Berniece
Although she's only 35, Berniece has already been a widow for three years. After the death of her husband, Crawley, she brought her daughter to Pittsburgh, where she currently lives with her father's brother, Doaker Charles. She and her daughter, Maretha, occupy the upstairs rooms in his house, and the only real evidence of her presence on the first floor is the piano she brought with her from Mississippi; it's a family heirloom. Berniece's relationship with the piano is complicated. While her mother was alive, she played it regularly at her mother's request. Since her mother's death, though, she hasn't touched it. She feels it's haunted by the family's past.

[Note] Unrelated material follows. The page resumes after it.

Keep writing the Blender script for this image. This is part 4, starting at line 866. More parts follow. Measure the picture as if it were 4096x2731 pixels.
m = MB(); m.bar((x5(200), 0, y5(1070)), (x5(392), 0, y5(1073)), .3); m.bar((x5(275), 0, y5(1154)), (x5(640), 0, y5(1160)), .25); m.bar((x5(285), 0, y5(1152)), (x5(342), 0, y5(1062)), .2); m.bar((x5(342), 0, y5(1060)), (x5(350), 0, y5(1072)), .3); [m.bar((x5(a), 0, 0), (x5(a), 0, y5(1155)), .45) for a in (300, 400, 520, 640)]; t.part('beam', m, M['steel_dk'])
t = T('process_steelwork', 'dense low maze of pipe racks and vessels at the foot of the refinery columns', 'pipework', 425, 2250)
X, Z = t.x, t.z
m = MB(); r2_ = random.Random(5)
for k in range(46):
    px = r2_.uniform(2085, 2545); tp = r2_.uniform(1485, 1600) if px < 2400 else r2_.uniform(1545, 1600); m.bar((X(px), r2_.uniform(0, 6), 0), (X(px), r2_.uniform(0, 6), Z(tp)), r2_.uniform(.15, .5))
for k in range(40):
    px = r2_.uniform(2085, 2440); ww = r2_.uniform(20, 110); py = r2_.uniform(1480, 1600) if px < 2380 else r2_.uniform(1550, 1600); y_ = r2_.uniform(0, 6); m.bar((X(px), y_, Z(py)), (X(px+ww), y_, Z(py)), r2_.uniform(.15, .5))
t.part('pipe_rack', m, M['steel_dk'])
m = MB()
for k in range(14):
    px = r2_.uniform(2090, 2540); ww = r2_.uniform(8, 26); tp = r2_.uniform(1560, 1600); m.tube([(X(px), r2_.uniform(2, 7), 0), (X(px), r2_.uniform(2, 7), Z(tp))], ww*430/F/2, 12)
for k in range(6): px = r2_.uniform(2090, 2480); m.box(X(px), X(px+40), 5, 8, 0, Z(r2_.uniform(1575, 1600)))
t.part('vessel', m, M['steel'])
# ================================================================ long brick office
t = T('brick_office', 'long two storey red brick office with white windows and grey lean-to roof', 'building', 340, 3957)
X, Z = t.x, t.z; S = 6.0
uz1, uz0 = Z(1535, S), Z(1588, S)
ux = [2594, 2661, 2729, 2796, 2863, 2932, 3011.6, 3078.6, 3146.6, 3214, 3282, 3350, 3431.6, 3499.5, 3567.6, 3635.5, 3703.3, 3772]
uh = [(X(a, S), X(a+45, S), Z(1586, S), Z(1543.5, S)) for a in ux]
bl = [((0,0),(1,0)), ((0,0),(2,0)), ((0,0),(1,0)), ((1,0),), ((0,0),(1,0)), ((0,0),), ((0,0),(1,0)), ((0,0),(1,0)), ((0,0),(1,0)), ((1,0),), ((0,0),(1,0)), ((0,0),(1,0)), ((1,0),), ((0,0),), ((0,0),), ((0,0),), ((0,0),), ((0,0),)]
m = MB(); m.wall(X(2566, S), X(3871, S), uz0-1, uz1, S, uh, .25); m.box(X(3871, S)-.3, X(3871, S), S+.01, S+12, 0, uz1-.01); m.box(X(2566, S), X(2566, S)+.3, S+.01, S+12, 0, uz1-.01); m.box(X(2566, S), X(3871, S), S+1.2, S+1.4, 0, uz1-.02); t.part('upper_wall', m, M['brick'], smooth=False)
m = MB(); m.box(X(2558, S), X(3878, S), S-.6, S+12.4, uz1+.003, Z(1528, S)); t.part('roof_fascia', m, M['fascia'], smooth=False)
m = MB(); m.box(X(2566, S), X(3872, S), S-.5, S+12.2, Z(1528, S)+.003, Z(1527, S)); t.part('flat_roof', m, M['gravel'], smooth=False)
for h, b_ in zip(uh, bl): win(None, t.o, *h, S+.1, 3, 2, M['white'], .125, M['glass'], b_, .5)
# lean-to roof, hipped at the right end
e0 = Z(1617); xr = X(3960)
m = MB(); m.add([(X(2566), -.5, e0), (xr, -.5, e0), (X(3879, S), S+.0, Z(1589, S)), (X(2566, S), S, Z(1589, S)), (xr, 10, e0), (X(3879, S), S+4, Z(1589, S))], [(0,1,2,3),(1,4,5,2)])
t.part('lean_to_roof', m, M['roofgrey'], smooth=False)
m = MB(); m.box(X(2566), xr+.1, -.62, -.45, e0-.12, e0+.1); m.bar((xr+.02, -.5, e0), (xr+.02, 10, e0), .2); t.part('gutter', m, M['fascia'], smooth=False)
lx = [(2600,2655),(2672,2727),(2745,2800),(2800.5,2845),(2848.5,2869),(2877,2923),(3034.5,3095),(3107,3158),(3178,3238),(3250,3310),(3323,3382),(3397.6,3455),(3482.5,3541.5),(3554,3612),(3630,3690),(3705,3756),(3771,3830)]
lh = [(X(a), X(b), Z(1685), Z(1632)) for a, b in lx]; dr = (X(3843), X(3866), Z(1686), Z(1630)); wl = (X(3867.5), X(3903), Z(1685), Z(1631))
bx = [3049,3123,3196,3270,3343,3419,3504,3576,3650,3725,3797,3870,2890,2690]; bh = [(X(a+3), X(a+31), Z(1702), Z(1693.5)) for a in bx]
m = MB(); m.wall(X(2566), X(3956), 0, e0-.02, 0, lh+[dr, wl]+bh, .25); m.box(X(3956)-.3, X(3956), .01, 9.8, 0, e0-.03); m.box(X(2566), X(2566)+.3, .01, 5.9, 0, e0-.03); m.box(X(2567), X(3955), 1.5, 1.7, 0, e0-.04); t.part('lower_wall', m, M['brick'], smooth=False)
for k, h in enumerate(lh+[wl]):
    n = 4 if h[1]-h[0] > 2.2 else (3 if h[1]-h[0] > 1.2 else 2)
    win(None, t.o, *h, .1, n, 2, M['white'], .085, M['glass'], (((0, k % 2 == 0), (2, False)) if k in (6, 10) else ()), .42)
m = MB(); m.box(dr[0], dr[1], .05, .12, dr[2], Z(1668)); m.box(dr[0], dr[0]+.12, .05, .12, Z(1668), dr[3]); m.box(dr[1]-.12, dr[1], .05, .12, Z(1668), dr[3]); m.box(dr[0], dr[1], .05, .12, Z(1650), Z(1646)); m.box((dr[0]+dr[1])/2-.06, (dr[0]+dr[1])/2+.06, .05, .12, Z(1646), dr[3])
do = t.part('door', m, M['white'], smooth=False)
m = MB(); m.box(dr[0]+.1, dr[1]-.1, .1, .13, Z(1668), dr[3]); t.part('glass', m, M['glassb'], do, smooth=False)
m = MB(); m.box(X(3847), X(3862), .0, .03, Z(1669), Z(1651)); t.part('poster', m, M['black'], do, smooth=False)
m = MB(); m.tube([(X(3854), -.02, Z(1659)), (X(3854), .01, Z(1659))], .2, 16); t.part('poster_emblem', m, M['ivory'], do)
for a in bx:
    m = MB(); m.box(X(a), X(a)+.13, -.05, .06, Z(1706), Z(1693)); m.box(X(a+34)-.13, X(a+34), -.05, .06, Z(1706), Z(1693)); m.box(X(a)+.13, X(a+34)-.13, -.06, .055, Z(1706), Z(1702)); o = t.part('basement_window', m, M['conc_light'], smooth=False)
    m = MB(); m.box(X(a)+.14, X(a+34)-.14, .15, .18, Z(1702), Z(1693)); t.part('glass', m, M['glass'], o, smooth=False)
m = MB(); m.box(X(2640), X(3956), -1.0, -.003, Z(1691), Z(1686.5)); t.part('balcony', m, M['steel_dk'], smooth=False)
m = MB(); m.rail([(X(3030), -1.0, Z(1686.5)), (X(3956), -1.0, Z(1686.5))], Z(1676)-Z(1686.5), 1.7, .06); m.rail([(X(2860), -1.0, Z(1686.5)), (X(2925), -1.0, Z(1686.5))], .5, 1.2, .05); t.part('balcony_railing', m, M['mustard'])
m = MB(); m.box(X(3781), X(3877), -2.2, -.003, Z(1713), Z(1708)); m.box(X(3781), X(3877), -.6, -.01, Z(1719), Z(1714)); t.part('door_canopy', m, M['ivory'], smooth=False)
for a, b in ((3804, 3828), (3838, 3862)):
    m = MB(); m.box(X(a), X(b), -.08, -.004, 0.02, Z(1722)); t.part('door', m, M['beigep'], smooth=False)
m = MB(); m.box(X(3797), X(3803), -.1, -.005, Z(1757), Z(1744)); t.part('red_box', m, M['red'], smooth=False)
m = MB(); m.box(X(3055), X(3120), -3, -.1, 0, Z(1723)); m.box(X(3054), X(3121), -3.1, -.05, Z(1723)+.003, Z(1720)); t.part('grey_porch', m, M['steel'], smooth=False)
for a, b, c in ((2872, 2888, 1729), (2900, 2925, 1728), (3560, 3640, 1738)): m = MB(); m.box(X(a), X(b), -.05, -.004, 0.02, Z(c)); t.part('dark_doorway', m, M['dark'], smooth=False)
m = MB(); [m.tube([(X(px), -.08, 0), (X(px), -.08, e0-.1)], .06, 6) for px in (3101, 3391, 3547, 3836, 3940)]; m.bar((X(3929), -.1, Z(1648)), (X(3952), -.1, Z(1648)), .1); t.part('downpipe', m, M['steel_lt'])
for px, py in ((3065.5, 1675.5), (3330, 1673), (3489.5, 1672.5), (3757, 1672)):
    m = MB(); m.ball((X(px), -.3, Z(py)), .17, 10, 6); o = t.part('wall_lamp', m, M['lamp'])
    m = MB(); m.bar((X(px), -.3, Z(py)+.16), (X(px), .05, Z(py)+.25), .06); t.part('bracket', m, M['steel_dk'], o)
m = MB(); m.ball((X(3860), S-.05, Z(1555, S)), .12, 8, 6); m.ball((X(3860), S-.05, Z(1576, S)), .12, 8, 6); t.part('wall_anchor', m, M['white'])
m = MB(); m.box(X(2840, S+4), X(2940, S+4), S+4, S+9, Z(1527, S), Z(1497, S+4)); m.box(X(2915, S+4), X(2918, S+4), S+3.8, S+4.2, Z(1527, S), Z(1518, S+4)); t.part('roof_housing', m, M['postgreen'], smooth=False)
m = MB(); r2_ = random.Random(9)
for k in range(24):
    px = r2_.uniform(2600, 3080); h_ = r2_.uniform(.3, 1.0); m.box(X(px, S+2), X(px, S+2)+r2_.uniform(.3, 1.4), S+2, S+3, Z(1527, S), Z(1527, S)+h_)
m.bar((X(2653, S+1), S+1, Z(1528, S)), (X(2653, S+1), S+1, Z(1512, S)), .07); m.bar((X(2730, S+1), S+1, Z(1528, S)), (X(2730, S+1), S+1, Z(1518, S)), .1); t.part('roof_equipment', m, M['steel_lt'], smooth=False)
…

At the same time, she recognizes it might be a key to her daughter's future; Berniece has Maretha taking piano lessons and hopes she will someday become a piano teacher. The piano will secure Maretha's future. By clinging to the piano, Berniece clings to the family's tragic history of removal from Africa and enslavement in America; by refusing to play it, she refuses to claim that history as her own. At the end of the play, she realizes that only by reclaiming it can she come to grips with it and begin to move forward.
Boy Willie
Boy Willie may be 30, but he's still a boy in many ways. He tends not to see beyond his own needs and desires, and he's full of talk, dreams, and schemes. His plan to sell watermelons in Pittsburgh is one of those schemes, but he also has a much bigger one. He believes he has found a way to stop sharecropping and become a farmer in his own right. There's farmland for sale back home in Sunflower County, and Willie plans to buy it. It's the very land his ancestors once farmed as enslaved workers. Unfortunately, to be able to buy the land, he has to sell the piano he and Berniece inherited from their mother. Boy Willie believes his sister is stuck in the past and he is moving forward, yet he is the one who insists on remaining in Mississippi and buying the land on which their family worked as slaves. He believes she sees their situation as irredeemable, but he is the one who refuses to bring children into a world in which he cannot provide for them.
Doaker Charles
Doaker Charles is the new patriarch of the Charles family. He's a 47-year-old railroad cook—a steady, well-paid, and respectable job. When not at work, Doaker is a mild homebody who tends to nurture anyone who turns up in his house; he's always ready with a meal, a glass of whiskey, or a story. But no matter how gently he does so, Doaker always tells people the truth as he sees it.
Lymon
Lymon is just a year younger than his friend and current business partner Boy Willie. He's a quiet young man, but a very straightforward one. Although Lymon acquired the truck the two men arrive in, he has no intention of returning to Mississippi. He hopes to use his half of the proceeds from selling the watermelons to get started in Pittsburgh, where he hopes to find a girl and settle down. He's a lonely young man who proves susceptible to just about any young woman's charms.
Avery
When he arrived in Pittsburgh, 38-year-old Avery got a steady job as an elevator operator and is doing much better than he did in Mississippi. After having a portent-filled dream, Avery decided to become a preacher and is working hard to make that plan a reality. He has been talking to a bank about a loan so he can set up his own church and congregation. Berniece is a part of his plan; he considers her a good candidate for the job of preacher's wife.
Wining Boy
From time to time, Wining Boy drifts through Pittsburgh. When he does, he stays with Doaker and Berniece—at least until Berniece asks him to contribute to the family's expenses. As Doaker's older brother, Wining Boy actually remembers even more of the family history back in Sunflower County than Doaker does. A traveling gambler and piano player, his experience of life is also very different from that of his staid younger brother. He has his own brand of wisdom to share.
Maretha
Berniece is raising Maretha to be a self-confident young woman and does not want to weigh the girl down with her family's tragic past. Maretha is subjected to manipulation by her uncle Boy Willie. He tries to influence her to take up guitar because it's easier to learn than the piano. In fact he simply wants to steer her away from the piano so he can sell it.